Entries with scene source code
# # # # # # #

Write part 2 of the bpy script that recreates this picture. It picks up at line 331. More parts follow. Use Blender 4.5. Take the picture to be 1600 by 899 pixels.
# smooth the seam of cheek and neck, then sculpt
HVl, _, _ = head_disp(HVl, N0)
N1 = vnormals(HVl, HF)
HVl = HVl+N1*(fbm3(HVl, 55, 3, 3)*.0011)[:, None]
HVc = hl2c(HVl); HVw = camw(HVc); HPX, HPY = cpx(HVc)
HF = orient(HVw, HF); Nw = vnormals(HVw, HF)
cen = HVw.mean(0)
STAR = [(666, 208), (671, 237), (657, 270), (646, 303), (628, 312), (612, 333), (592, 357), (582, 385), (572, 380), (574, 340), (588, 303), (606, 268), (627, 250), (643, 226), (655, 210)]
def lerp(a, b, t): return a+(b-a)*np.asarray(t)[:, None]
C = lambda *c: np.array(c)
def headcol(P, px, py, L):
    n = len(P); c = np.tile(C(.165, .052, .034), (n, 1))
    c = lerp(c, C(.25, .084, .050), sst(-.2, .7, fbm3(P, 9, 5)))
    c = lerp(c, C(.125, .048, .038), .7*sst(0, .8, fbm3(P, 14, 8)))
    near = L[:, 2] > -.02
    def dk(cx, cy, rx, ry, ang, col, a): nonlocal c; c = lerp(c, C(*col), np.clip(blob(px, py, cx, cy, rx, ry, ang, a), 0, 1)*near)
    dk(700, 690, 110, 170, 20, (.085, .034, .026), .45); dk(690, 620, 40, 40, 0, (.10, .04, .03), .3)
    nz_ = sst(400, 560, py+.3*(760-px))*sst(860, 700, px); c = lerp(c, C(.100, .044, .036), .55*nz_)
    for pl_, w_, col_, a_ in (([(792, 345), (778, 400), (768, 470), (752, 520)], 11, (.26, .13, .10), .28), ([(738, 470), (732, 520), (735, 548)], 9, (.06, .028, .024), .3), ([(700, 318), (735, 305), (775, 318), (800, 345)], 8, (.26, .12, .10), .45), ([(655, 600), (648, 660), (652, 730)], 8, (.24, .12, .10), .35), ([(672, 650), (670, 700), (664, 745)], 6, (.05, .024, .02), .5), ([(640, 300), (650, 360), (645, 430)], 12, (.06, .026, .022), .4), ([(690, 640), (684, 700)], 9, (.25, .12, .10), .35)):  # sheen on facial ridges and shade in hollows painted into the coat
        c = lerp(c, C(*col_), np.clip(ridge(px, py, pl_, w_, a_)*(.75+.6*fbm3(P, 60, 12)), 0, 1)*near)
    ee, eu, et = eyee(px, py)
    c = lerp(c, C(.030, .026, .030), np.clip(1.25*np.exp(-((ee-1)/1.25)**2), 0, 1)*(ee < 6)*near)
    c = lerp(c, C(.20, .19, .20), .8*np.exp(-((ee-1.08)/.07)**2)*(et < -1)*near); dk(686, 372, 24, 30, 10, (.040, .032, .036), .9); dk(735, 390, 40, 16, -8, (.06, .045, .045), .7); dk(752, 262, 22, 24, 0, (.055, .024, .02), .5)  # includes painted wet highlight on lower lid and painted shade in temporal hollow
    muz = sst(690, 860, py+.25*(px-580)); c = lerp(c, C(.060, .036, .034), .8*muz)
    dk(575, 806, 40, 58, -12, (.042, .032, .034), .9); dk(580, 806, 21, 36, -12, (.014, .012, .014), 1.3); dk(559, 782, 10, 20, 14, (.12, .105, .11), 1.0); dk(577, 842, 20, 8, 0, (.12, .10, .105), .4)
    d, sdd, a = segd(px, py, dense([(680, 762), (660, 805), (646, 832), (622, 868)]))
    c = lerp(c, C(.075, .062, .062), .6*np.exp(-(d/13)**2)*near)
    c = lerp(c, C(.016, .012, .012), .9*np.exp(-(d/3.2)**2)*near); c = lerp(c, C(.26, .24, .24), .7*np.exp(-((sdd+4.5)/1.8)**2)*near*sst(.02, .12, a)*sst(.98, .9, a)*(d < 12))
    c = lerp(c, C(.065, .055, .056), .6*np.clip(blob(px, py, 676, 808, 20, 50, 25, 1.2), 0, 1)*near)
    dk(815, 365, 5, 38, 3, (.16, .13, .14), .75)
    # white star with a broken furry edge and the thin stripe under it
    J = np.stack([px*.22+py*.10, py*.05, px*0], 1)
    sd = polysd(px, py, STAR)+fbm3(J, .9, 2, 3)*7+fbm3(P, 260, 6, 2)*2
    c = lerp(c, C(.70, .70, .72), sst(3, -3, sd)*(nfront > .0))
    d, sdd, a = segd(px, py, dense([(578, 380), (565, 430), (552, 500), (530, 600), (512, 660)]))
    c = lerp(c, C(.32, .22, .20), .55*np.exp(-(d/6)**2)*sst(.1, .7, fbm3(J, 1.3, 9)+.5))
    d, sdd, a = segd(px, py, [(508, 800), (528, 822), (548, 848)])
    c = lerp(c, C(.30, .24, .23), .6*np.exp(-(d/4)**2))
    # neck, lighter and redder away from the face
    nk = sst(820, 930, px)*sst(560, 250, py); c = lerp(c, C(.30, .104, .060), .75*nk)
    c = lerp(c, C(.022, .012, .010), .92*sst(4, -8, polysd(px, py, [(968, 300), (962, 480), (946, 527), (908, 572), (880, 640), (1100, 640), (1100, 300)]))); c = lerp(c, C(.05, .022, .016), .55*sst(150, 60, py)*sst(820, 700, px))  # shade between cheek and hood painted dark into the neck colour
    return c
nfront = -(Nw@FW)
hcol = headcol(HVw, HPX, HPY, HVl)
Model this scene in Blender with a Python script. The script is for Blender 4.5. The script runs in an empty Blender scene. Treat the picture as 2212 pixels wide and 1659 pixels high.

# # # # # # #

### The task
Copy out the full material exactly as it appears.

### Task result
Write part 2 of the bpy script that recreates this picture. It picks up at line 331. More parts follow. Use Blender 4.5. Take the picture to be 1600 by 899 pixels.
# smooth the seam of cheek and neck, then sculpt
HVl, _, _ = head_disp(HVl, N0)
N1 = vnormals(HVl, HF)
HVl = HVl+N1*(fbm3(HVl, 55, 3, 3)*.0011)[:, None]
HVc = hl2c(HVl); HVw = camw(HVc); HPX, HPY = cpx(HVc)
HF = orient(HVw, HF); Nw = vnormals(HVw, HF)
cen = HVw.mean(0)
STAR = [(666, 208), (671, 237), (657, 270), (646, 303), (628, 312), (612, 333), (592, 357), (582, 385), (572, 380), (574, 340), (588, 303), (606, 268), (627, 250), (643, 226), (655, 210)]
def lerp(a, b, t): return a+(b-a)*np.asarray(t)[:, None]
C = lambda *c: np.array(c)
def headcol(P, px, py, L):
    n = len(P); c = np.tile(C(.165, .052, .034), (n, 1))
    c = lerp(c, C(.25, .084, .050), sst(-.2, .7, fbm3(P, 9, 5)))
    c = lerp(c, C(.125, .048, .038), .7*sst(0, .8, fbm3(P, 14, 8)))
    near = L[:, 2] > -.02
    def dk(cx, cy, rx, ry, ang, col, a): nonlocal c; c = lerp(c, C(*col), np.clip(blob(px, py, cx, cy, rx, ry, ang, a), 0, 1)*near)
    dk(700, 690, 110, 170, 20, (.085, .034, .026), .45); dk(690, 620, 40, 40, 0, (.10, .04, .03), .3)
    nz_ = sst(400, 560, py+.3*(760-px))*sst(860, 700, px); c = lerp(c, C(.100, .044, .036), .55*nz_)
    for pl_, w_, col_, a_ in (([(792, 345), (778, 400), (768, 470), (752, 520)], 11, (.26, .13, .10), .28), ([(738, 470), (732, 520), (735, 548)], 9, (.06, .028, .024), .3), ([(700, 318), (735, 305), (775, 318), (800, 345)], 8, (.26, .12, .10), .45), ([(655, 600), (648, 660), (652, 730)], 8, (.24, .12, .10), .35), ([(672, 650), (670, 700), (664, 745)], 6, (.05, .024, .02), .5), ([(640, 300), (650, 360), (645, 430)], 12, (.06, .026, .022), .4), ([(690, 640), (684, 700)], 9, (.25, .12, .10), .35)):  # sheen on facial ridges and shade in hollows painted into the coat
        c = lerp(c, C(*col_), np.clip(ridge(px, py, pl_, w_, a_)*(.75+.6*fbm3(P, 60, 12)), 0, 1)*near)
    ee, eu, et = eyee(px, py)
    c = lerp(c, C(.030, .026, .030), np.clip(1.25*np.exp(-((ee-1)/1.25)**2), 0, 1)*(ee < 6)*near)
    c = lerp(c, C(.20, .19, .20), .8*np.exp(-((ee-1.08)/.07)**2)*(et < -1)*near); dk(686, 372, 24, 30, 10, (.040, .032, .036), .9); dk(735, 390, 40, 16, -8, (.06, .045, .045), .7); dk(752, 262, 22, 24, 0, (.055, .024, .02), .5)  # includes painted wet highlight on lower lid and painted shade in temporal hollow
    muz = sst(690, 860, py+.25*(px-580)); c = lerp(c, C(.060, .036, .034), .8*muz)
    dk(575, 806, 40, 58, -12, (.042, .032, .034), .9); dk(580, 806, 21, 36, -12, (.014, .012, .014), 1.3); dk(559, 782, 10, 20, 14, (.12, .105, .11), 1.0); dk(577, 842, 20, 8, 0, (.12, .10, .105), .4)
    d, sdd, a = segd(px, py, dense([(680, 762), (660, 805), (646, 832), (622, 868)]))
    c = lerp(c, C(.075, .062, .062), .6*np.exp(-(d/13)**2)*near)
    c = lerp(c, C(.016, .012, .012), .9*np.exp(-(d/3.2)**2)*near); c = lerp(c, C(.26, .24, .24), .7*np.exp(-((sdd+4.5)/1.8)**2)*near*sst(.02, .12, a)*sst(.98, .9, a)*(d < 12))
    c = lerp(c, C(.065, .055, .056), .6*np.clip(blob(px, py, 676, 808, 20, 50, 25, 1.2), 0, 1)*near)
    dk(815, 365, 5, 38, 3, (.16, .13, .14), .75)
    # white star with a broken furry edge and the thin stripe under it
    J = np.stack([px*.22+py*.10, py*.05, px*0], 1)
    sd = polysd(px, py, STAR)+fbm3(J, .9, 2, 3)*7+fbm3(P, 260, 6, 2)*2
    c = lerp(c, C(.70, .70, .72), sst(3, -3, sd)*(nfront > .0))
    d, sdd, a = segd(px, py, dense([(578, 380), (565, 430), (552, 500), (530, 600), (512, 660)]))
    c = lerp(c, C(.32, .22, .20), .55*np.exp(-(d/6)**2)*sst(.1, .7, fbm3(J, 1.3, 9)+.5))
    d, sdd, a = segd(px, py, [(508, 800), (528, 822), (548, 848)])
    c = lerp(c, C(.30, .24, .23), .6*np.exp(-(d/4)**2))
    # neck, lighter and redder away from the face
    nk = sst(820, 930, px)*sst(560, 250, py); c = lerp(c, C(.30, .104, .060), .75*nk)
    c = lerp(c, C(.022, .012, .010), .92*sst(4, -8, polysd(px, py, [(968, 300), (962, 480), (946, 527), (908, 572), (880, 640), (1100, 640), (1100, 300)]))); c = lerp(c, C(.05, .022, .016), .55*sst(150, 60, py)*sst(820, 700, px))  # shade between cheek and hood painted dark into the neck colour
    return c
nfront = -(Nw@FW)
hcol = headcol(HVw, HPX, HPY, HVl)
Model this scene in Blender with a Python script. The script is for Blender 4.5. The script runs in an empty Blender scene. Treat the picture as 2212 pixels wide and 1659 pixels high.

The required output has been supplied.